If you go to the Diplomacy screen (where the scores are shown), you can hover with your mouse over the score of one player. When you do that, the game will display a breakdown of what factors are causing the score to be what it is.

Reason for computer's high scores:

And as Rokk says, the major reason for the effect you are mentioning is probably AI bonuses based on difficulty level. I tried playing to turn 15 in one game on Apollo difficulty (big bonuses for AI), and one game on Mercury difficulty (no bonuses for AI). These are the breakdowns of scores of the best scoring computer opponents at turn 15 (out of the ones that had landed at turn 15).

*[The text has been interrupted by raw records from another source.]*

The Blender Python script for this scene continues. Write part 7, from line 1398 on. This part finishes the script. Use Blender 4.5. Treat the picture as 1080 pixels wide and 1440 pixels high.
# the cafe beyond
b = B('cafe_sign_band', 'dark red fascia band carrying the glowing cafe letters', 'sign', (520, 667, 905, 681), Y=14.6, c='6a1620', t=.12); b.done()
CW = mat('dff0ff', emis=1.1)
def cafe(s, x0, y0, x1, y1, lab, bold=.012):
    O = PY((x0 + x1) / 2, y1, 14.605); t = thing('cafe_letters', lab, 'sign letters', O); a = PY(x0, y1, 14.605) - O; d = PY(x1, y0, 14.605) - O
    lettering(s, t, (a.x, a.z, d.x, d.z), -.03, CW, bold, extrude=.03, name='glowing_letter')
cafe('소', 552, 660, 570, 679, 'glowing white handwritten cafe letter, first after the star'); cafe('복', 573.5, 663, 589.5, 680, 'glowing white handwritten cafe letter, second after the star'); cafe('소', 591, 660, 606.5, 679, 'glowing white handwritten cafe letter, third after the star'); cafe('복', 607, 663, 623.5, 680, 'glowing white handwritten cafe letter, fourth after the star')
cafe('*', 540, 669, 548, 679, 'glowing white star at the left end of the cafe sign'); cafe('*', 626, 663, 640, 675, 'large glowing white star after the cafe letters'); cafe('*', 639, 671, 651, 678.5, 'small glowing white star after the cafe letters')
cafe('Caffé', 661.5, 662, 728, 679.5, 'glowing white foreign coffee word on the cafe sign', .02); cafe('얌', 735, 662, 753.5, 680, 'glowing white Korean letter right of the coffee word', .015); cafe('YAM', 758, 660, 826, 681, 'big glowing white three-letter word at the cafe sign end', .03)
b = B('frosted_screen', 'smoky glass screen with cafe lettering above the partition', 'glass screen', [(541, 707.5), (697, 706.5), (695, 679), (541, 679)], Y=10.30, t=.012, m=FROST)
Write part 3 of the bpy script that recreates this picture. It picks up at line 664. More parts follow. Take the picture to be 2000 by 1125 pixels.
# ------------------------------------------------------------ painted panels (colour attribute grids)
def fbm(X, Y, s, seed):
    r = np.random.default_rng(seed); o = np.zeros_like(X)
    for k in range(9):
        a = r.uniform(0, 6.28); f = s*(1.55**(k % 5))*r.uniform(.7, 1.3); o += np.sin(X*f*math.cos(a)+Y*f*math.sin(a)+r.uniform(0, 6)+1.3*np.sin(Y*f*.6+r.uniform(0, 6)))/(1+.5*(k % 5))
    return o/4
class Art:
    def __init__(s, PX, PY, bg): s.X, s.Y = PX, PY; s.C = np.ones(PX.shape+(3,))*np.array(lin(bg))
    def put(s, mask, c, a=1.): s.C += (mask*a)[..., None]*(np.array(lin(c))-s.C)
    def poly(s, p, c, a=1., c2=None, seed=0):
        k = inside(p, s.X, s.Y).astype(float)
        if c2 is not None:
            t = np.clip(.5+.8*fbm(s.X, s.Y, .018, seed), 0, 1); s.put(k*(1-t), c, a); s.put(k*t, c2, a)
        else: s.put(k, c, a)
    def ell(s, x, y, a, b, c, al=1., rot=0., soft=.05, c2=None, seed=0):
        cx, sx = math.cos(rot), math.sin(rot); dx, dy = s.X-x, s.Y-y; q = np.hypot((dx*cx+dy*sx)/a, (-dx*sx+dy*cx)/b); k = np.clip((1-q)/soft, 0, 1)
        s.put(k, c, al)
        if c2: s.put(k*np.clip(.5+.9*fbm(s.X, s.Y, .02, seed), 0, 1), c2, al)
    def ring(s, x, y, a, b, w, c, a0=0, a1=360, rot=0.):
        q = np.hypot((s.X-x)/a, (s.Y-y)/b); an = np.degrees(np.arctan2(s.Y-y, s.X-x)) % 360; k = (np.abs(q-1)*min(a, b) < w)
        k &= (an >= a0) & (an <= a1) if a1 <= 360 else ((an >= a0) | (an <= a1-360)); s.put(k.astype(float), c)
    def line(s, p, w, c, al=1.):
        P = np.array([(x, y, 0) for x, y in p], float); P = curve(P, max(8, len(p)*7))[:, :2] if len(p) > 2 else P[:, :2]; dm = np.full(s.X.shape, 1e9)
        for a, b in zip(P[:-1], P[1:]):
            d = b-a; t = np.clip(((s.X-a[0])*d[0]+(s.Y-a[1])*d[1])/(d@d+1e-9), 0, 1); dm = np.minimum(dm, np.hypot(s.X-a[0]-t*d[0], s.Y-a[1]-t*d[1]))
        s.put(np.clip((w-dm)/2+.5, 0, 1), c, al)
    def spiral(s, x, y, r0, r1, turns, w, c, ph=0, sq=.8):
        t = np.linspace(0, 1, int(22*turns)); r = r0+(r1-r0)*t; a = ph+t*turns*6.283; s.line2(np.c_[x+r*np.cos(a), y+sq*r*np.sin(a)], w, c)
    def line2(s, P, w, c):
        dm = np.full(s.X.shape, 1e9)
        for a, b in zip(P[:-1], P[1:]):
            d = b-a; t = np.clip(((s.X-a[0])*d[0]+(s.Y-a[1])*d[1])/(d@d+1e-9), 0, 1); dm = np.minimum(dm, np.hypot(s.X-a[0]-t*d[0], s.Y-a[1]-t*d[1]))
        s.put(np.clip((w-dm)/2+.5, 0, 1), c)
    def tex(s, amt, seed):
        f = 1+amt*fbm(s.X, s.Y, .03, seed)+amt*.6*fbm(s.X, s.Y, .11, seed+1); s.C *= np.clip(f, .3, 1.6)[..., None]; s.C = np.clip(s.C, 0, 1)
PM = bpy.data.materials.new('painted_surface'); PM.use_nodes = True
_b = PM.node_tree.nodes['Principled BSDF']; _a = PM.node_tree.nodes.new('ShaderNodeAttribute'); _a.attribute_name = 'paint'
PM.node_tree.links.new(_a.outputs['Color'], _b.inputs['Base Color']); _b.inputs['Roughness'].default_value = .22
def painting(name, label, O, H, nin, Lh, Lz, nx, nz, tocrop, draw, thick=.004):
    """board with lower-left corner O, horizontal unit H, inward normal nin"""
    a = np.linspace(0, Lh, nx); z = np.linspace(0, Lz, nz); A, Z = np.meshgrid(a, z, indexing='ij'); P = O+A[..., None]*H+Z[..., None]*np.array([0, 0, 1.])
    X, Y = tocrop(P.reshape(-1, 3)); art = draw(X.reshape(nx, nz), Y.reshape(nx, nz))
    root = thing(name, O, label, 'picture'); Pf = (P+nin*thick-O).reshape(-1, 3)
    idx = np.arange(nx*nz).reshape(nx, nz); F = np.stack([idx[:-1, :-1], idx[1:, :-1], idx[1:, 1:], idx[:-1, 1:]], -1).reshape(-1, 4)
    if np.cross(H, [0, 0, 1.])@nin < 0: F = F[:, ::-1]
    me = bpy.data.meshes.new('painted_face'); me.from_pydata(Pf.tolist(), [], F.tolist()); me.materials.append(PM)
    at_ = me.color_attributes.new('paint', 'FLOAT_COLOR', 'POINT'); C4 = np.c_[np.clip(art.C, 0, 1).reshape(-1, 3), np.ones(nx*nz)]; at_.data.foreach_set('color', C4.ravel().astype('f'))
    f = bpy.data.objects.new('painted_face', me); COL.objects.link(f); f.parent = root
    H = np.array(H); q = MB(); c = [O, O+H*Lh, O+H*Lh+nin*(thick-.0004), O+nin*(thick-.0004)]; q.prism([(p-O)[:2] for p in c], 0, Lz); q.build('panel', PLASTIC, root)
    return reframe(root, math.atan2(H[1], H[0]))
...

Apollo opponent score at turn 15:

Total : 53
From cities : 4
From population : 7
From land : 6
From technology : 24
From virtues : 12

Mercury opponent score at turn 15:

Total : 31
From cities : 4
From population : 7
From land : 4
From technology : 8
From virtues : 8

The most notable difference is that the apollo level AI probably got to start with a couple of free technologies in the beginning, judging by his high technology score.

Notice also, that my score varied a bit between the two games also. In one, I had 33 points and the other 27 points. So some score variations might just be random differences. That may depend on many different factors. The terrain around your city might influence the growth rate, causing different points from population. You might be lucky/unlucky with expeditions/resource pods, causing you to gain technologies/virtues more quickly/slowly etc.